▸ The problem: Search the records below for the word "pixels" and show every line where it occurs.

▸ Extracted material:
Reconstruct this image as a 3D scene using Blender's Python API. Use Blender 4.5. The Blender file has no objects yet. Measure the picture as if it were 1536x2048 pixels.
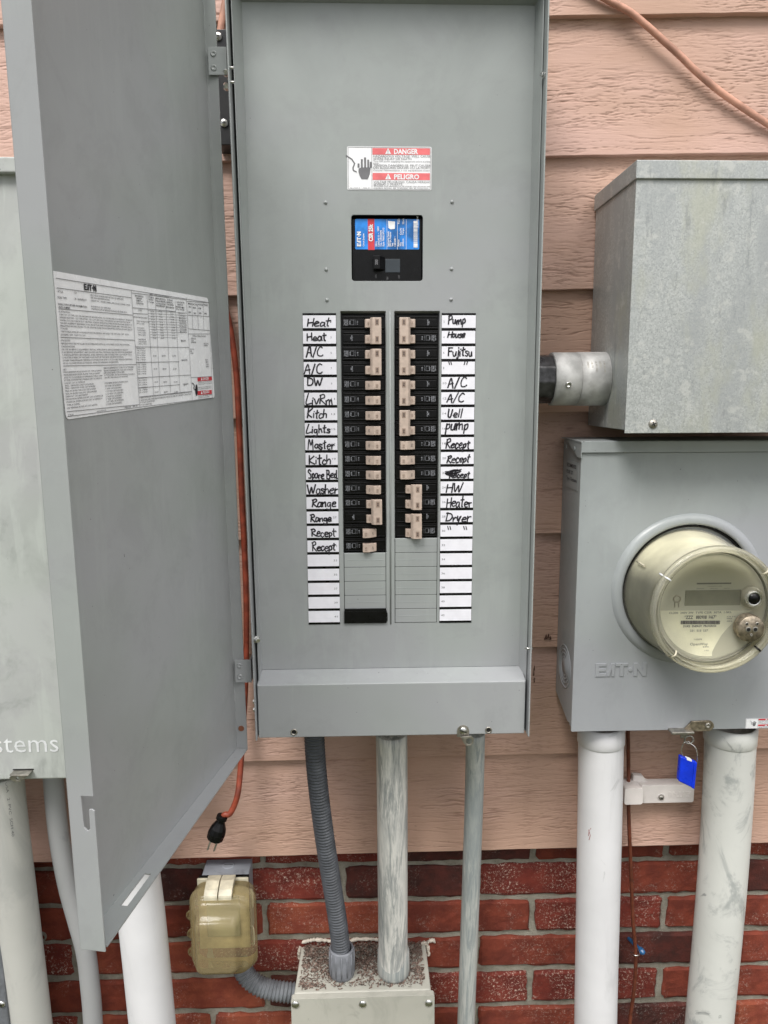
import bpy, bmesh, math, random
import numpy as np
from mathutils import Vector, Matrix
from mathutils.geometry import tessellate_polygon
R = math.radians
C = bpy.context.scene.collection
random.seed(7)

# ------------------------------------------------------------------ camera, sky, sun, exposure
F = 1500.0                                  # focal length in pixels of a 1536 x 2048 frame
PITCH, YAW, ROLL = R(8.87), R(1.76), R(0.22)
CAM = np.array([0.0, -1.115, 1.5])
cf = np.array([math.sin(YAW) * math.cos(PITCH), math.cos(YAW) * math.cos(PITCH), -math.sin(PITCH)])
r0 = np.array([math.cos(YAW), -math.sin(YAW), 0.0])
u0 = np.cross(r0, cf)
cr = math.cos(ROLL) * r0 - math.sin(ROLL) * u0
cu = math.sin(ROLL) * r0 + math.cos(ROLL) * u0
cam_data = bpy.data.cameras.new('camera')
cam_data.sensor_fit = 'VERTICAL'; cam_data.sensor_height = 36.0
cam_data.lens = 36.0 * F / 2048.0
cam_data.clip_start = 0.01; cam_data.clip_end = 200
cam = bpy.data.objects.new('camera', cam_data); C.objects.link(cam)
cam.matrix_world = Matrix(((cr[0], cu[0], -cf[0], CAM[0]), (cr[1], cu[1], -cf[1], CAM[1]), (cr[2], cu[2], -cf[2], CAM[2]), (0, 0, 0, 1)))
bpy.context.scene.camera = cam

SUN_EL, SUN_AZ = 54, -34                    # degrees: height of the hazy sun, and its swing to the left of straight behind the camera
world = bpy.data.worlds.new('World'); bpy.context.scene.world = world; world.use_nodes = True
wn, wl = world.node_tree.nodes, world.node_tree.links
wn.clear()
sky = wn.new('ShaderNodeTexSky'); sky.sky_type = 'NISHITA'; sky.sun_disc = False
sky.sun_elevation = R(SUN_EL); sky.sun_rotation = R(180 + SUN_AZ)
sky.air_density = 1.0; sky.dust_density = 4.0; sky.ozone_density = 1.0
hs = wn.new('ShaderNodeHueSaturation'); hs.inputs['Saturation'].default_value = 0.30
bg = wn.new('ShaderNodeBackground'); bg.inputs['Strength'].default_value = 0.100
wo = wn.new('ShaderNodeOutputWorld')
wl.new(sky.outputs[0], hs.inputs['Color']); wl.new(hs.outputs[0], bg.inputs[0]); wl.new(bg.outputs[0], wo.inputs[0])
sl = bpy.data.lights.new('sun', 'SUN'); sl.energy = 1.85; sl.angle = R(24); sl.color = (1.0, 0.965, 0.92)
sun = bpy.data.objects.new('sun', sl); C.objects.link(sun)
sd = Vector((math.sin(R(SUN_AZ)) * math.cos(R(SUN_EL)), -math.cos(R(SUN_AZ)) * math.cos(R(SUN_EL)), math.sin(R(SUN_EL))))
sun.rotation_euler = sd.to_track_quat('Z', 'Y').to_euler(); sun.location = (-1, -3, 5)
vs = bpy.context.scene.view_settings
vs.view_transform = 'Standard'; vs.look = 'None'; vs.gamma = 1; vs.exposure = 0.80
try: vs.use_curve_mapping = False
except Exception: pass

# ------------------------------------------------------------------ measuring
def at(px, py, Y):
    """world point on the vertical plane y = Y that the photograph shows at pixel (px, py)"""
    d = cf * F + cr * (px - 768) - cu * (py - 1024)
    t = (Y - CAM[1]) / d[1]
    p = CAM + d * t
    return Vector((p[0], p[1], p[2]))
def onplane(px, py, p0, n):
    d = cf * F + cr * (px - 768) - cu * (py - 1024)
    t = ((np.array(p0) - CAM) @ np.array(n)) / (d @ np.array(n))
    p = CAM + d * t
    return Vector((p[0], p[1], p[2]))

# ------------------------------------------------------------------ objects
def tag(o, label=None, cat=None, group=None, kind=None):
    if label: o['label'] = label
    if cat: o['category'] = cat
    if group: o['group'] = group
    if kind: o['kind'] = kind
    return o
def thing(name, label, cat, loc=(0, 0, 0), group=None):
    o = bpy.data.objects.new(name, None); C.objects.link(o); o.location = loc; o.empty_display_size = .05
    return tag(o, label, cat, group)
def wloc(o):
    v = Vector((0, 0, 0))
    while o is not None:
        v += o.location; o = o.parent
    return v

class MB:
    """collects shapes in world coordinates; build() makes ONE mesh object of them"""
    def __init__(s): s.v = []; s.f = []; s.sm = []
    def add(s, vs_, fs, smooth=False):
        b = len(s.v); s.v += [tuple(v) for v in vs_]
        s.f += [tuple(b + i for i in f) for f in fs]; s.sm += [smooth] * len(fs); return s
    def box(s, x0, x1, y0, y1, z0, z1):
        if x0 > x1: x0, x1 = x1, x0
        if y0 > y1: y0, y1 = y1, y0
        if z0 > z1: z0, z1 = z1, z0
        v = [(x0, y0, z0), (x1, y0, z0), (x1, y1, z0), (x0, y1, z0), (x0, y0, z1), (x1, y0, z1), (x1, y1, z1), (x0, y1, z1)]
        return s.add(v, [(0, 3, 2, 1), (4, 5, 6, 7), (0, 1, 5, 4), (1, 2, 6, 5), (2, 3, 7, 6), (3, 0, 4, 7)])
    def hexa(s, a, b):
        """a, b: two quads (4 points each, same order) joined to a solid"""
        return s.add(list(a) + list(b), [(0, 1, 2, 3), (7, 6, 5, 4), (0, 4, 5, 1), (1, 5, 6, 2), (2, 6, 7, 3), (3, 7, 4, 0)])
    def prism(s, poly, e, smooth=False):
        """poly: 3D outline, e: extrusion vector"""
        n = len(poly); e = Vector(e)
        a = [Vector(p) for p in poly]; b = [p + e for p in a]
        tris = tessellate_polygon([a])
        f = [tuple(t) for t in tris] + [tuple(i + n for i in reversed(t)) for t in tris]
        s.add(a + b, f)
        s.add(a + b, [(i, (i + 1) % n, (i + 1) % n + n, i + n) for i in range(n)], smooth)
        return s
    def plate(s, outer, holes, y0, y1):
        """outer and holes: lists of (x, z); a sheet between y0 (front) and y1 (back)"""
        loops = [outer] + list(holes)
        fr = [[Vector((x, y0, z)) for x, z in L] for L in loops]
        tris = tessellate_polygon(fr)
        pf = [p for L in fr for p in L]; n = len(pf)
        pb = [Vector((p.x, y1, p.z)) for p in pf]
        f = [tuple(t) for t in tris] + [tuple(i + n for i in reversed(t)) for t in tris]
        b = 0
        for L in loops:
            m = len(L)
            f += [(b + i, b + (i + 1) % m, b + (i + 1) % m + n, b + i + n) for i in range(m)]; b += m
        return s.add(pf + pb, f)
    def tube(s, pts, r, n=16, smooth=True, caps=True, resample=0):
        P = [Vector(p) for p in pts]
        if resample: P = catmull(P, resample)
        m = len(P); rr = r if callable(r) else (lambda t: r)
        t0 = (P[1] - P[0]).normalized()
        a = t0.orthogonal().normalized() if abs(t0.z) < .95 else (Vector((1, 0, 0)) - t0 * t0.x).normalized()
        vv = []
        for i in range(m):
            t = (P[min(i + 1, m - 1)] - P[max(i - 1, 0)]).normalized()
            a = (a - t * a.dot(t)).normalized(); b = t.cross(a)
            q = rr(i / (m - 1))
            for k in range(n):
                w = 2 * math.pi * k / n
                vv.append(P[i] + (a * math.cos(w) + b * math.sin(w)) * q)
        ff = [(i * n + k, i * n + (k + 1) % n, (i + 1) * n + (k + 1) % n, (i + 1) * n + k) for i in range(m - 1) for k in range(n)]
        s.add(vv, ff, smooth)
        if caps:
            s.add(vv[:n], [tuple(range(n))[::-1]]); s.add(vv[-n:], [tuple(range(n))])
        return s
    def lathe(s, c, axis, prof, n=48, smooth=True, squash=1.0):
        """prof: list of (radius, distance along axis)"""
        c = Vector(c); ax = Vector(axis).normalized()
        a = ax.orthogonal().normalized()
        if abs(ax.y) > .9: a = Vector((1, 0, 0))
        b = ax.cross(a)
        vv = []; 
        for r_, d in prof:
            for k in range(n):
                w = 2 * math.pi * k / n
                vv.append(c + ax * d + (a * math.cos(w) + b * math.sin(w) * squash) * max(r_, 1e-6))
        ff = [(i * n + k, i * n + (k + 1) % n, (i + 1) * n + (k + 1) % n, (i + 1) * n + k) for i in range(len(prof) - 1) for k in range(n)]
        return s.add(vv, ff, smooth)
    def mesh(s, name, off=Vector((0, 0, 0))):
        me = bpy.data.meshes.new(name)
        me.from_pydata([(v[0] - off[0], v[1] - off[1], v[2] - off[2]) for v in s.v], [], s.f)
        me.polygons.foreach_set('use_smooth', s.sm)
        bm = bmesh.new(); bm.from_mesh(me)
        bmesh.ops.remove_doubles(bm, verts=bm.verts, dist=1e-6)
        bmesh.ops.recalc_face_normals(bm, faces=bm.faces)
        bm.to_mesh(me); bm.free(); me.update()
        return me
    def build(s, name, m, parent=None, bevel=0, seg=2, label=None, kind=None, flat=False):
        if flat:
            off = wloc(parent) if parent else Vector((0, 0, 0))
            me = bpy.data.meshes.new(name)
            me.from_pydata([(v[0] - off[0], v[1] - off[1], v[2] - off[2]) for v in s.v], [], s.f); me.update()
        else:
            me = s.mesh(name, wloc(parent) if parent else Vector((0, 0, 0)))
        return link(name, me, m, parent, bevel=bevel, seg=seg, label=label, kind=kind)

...

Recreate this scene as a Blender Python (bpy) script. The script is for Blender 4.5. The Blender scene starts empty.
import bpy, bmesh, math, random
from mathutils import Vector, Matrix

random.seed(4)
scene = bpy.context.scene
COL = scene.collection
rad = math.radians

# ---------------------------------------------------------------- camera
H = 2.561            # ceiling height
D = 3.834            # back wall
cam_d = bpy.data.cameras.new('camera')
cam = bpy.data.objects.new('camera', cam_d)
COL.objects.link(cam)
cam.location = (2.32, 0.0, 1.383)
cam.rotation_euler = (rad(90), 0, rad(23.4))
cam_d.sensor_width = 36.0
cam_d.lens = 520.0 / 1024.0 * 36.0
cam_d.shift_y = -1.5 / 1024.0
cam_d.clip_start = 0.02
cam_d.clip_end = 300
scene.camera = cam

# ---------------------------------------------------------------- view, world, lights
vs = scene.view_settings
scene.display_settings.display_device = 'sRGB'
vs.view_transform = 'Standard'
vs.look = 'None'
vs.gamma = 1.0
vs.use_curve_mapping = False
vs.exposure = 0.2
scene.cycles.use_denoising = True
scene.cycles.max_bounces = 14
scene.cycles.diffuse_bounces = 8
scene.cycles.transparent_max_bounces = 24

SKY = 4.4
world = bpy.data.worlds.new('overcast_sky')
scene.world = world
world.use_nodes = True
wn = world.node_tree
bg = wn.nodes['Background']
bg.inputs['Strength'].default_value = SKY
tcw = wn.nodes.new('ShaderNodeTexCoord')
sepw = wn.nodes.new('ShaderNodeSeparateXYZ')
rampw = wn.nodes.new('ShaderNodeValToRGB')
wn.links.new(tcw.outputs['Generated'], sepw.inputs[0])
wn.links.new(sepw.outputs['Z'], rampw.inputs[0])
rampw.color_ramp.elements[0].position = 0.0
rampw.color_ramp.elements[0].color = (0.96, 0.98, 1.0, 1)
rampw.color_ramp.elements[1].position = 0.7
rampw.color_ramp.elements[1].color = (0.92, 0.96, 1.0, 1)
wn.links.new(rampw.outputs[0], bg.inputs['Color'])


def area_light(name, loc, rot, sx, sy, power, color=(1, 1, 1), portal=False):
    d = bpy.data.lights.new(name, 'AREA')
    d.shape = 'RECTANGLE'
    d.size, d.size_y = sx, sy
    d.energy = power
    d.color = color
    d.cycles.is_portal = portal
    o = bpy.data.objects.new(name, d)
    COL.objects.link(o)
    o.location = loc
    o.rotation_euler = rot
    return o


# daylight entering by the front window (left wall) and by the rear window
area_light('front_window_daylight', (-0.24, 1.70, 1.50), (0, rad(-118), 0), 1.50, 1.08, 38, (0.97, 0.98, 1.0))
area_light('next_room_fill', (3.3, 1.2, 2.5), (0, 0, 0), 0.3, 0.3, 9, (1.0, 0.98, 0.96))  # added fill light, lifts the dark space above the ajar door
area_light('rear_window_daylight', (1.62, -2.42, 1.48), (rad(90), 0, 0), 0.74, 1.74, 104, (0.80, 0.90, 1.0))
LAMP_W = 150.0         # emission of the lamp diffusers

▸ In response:
Reconstruct this image as a 3D scene using Blender's Python API. Use Blender 4.5. The Blender file has no objects yet. Measure the picture as if it were 1536x2048 pixels.
F = 1500.0                                  # focal length in pixels of a 1536 x 2048 frame